■ TASK DESCRIPTION
Your task is to transcribe the records exactly, skipping every image.

----------

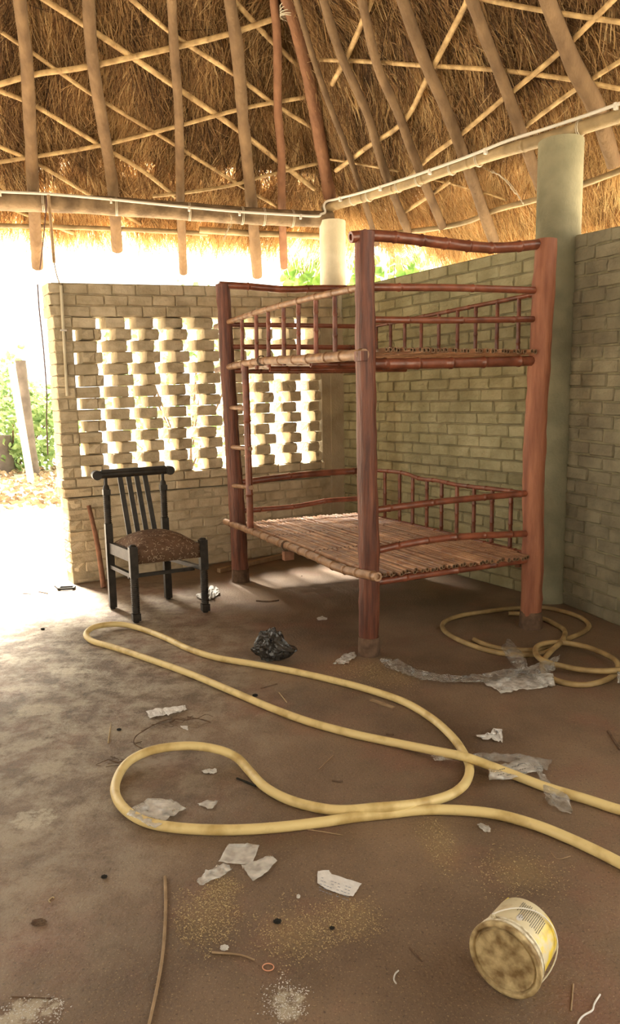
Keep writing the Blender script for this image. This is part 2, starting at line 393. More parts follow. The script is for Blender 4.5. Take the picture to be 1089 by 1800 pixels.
# ---- bricks
def unit_brick(seed, mats):
    """unit brick: x 0..1, y 0 (face, room side)..1, z 0..1, worn edges"""
    rs = random.Random(seed); me = bpy.data.meshes.new('brick'); vs = []; fs = []
    cx, cz, cy = .035, .09, .12
    xs = [0, cx, .5, 1 - cx, 1]; zs = [0, cz, .5, 1 - cz, 1]
    for i, x in enumerate(xs):
        for k, z in enumerate(zs):
            e = (i in (0, 4)) + (k in (0, 4))
            vs.append((x + (rs.uniform(-.012, .012)), (0 if e == 0 else cy * (1 if e == 1 else 1.7)) + rs.uniform(-.05, .05), z + rs.uniform(-.035, .035)))
    for i in range(4):
        for k in range(4): fs.append((i * 5 + k, (i + 1) * 5 + k, (i + 1) * 5 + k + 1, i * 5 + k + 1))
    o = len(vs); vs += [(0, 1, 0), (1, 1, 0), (1, 1, 1), (0, 1, 1)]
    fs += [(0, 5, 10, 15, 20, o + 1, o)[::-1], (4, 9, 14, 19, 24, o + 2, o + 3), (0, 1, 2, 3, 4, o + 3, o), (20, 21, 22, 23, 24, o + 2, o + 1)[::-1], (o, o + 1, o + 2, o + 3)]
    me.from_pydata(vs, [], fs); me.materials.append(M[mats])
    for p in me.polygons: p.use_smooth = False
    me.update(); return me
def piece_tone(m, amt):
    nt = m.node_tree; N = nt.nodes; L = nt.links; b = N['Principled BSDF']; src = b.inputs['Base Color'].links[0].from_socket
    oi = N.new('ShaderNodeObjectInfo'); r = N.new('ShaderNodeMapRange'); r.inputs[3].default_value = 1 - amt; r.inputs[4].default_value = 1 + amt; L.new(oi.outputs['Random'], r.inputs[0])
    h = N.new('ShaderNodeHueSaturation'); L.new(r.outputs[0], h.inputs['Value']); L.new(src, h.inputs['Color']); L.new(h.outputs[0], b.inputs['Base Color'])
for q, a_ in (('brick_left', .09), ('brick_right', .09), ('brick_shaded', .1), ('slat', .25), ('bamboo_red', .15), ('batten', .12), ('pole', .15)): piece_tone(M[q], a_)
UB = {k: [unit_brick(i, k) for i in range(8)] for k in ('brick_left', 'brick_right', 'brick_shaded')}
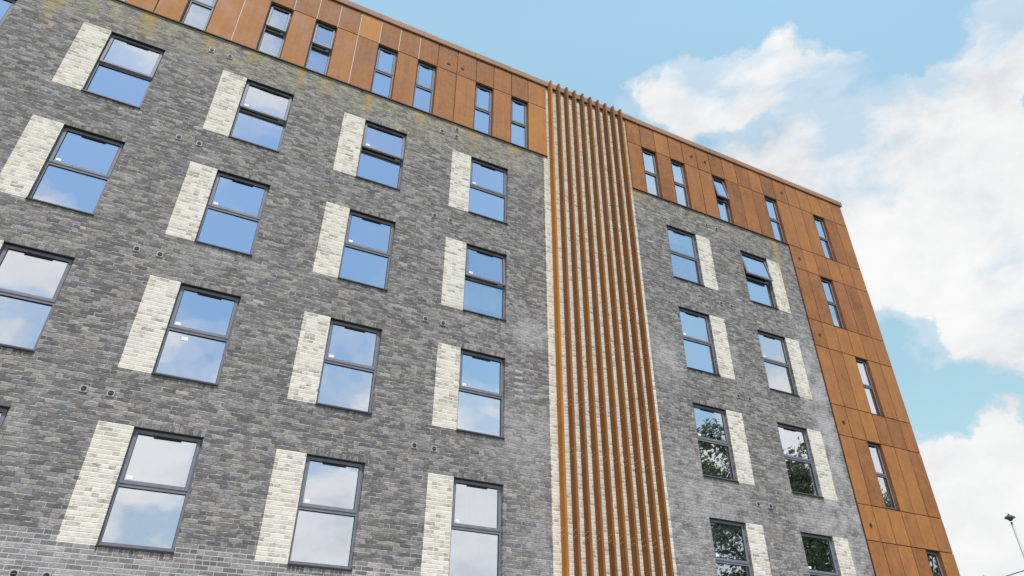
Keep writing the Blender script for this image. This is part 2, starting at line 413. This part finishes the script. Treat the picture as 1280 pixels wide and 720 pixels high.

----------

■ RESULT
Keep writing the Blender script for this image. This is part 2, starting at line 393. More parts follow. The script is for Blender 4.5. Take the picture to be 1089 by 1800 pixels.
# ---- bricks
def unit_brick(seed, mats):
    """unit brick: x 0..1, y 0 (face, room side)..1, z 0..1, worn edges"""
    rs = random.Random(seed); me = bpy.data.meshes.new('brick'); vs = []; fs = []
    cx, cz, cy = .035, .09, .12
    xs = [0, cx, .5, 1 - cx, 1]; zs = [0, cz, .5, 1 - cz, 1]
    for i, x in enumerate(xs):
        for k, z in enumerate(zs):
            e = (i in (0, 4)) + (k in (0, 4))
            vs.append((x + (rs.uniform(-.012, .012)), (0 if e == 0 else cy * (1 if e == 1 else 1.7)) + rs.uniform(-.05, .05), z + rs.uniform(-.035, .035)))
    for i in range(4):
        for k in range(4): fs.append((i * 5 + k, (i + 1) * 5 + k, (i + 1) * 5 + k + 1, i * 5 + k + 1))
    o = len(vs); vs += [(0, 1, 0), (1, 1, 0), (1, 1, 1), (0, 1, 1)]
    fs += [(0, 5, 10, 15, 20, o + 1, o)[::-1], (4, 9, 14, 19, 24, o + 2, o + 3), (0, 1, 2, 3, 4, o + 3, o), (20, 21, 22, 23, 24, o + 2, o + 1)[::-1], (o, o + 1, o + 2, o + 3)]
    me.from_pydata(vs, [], fs); me.materials.append(M[mats])
    for p in me.polygons: p.use_smooth = False
    me.update(); return me
def piece_tone(m, amt):
    nt = m.node_tree; N = nt.nodes; L = nt.links; b = N['Principled BSDF']; src = b.inputs['Base Color'].links[0].from_socket
    oi = N.new('ShaderNodeObjectInfo'); r = N.new('ShaderNodeMapRange'); r.inputs[3].default_value = 1 - amt; r.inputs[4].default_value = 1 + amt; L.new(oi.outputs['Random'], r.inputs[0])
    h = N.new('ShaderNodeHueSaturation'); L.new(r.outputs[0], h.inputs['Value']); L.new(src, h.inputs['Color']); L.new(h.outputs[0], b.inputs['Base Color'])
for q, a_ in (('brick_left', .09), ('brick_right', .09), ('brick_shaded', .1), ('slat', .25), ('bamboo_red', .15), ('batten', .12), ('pole', .15)): piece_tone(M[q], a_)
UB = {k: [unit_brick(i, k) for i in range(8)] for k in ('brick_left', 'brick_right', 'brick_shaded')}
Keep writing the Blender script for this image. This is part 2, starting at line 413. This part finishes the script. Treat the picture as 1280 pixels wide and 720 pixels high.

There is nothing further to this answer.